PROBLEM TO WORK ON — Starting at the first line of the listing below, retype each line up to and including the one that contains "for o in list(bpy.data.objects): bpy.data.objects.remove(o)". Leave pictures out.

PROVIDED DATA —
+++

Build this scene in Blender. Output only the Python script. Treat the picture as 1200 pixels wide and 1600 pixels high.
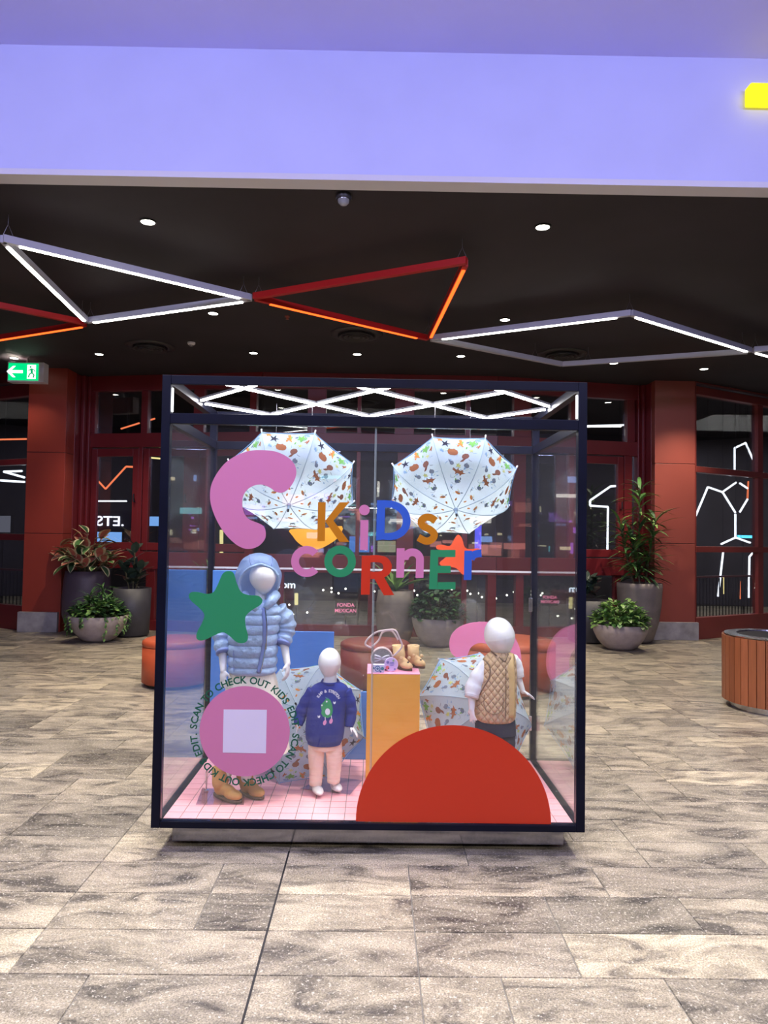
import bpy, math, random
from mathutils import Vector, Matrix, Euler
R = math.radians
random.seed(7)
scene = bpy.context.scene
for o in list(bpy.data.objects): bpy.data.objects.remove(o)

# ------------------------------------------------------------------ camera
F_PX = 1130.0
CAM = Vector((0, 0, 1.5))
PITCH, YAW, ROLL = R(2.0), R(-0.68), R(0.88)
cam_rot = (Matrix.Rotation(YAW, 3, 'Z') @ Matrix.Rotation(R(90) + PITCH, 3, 'X') @ Matrix.Rotation(ROLL, 3, 'Z'))
cd = bpy.data.cameras.new('camera'); cam = bpy.data.objects.new('camera', cd)
scene.collection.objects.link(cam)
cam.matrix_world = Matrix.Translation(CAM) @ cam_rot.to_4x4()
cd.sensor_fit = 'VERTICAL'; cd.sensor_height = 32.0; cd.lens = 32.0 * F_PX / 1600.0
cd.clip_start = 0.05; cd.clip_end = 100
scene.camera = cam

# ------------------------------------------------------------------ world, lights, exposure
w = bpy.data.worlds.new('world'); scene.world = w; w.use_nodes = True
w.node_tree.nodes['Background'].inputs[0].default_value = (0.35, 0.38, 0.6, 1)
w.node_tree.nodes['Background'].inputs[1].default_value = 0.03
scene.view_settings.view_transform = 'Standard'
scene.view_settings.look = 'None'
scene.view_settings.gamma = 1
scene.view_settings.exposure = 1.0
scene.cycles.transparent_max_bounces = 32
scene.cycles.max_bounces = 8

def area(name, loc, target, sx, sy, power, col):
    l = bpy.data.lights.new(name, 'AREA'); l.shape = 'RECTANGLE'; l.size = sx; l.size_y = sy
    l.energy = power; l.color = col
    o = bpy.data.objects.new(name, l); scene.collection.objects.link(o); o.location = loc
    o.rotation_euler = (Vector(target) - Vector(loc)).to_track_quat('-Z', 'Y').to_euler()
    return o
def spot(name, loc, target, power, col, ang=95, blend=0.7, rad=0.06):
    l = bpy.data.lights.new(name, 'SPOT'); l.energy = power; l.color = col
    l.spot_size = R(ang); l.spot_blend = blend; l.shadow_soft_size = rad
    o = bpy.data.objects.new(name, l); scene.collection.objects.link(o); o.location = loc
    o.rotation_euler = (Vector(target) - Vector(loc)).to_track_quat('-Z', 'Y').to_euler()
    return o
WARM = (1.0, 0.86, 0.66); NEUT = (1.0, 0.94, 0.83); PURP = (0.58, 0.57, 1.0)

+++

RESULT —
Build this scene in Blender. Output only the Python script. Treat the picture as 1200 pixels wide and 1600 pixels high.
import bpy, math, random
from mathutils import Vector, Matrix, Euler
R = math.radians
random.seed(7)
scene = bpy.context.scene
for o in list(bpy.data.objects): bpy.data.objects.remove(o)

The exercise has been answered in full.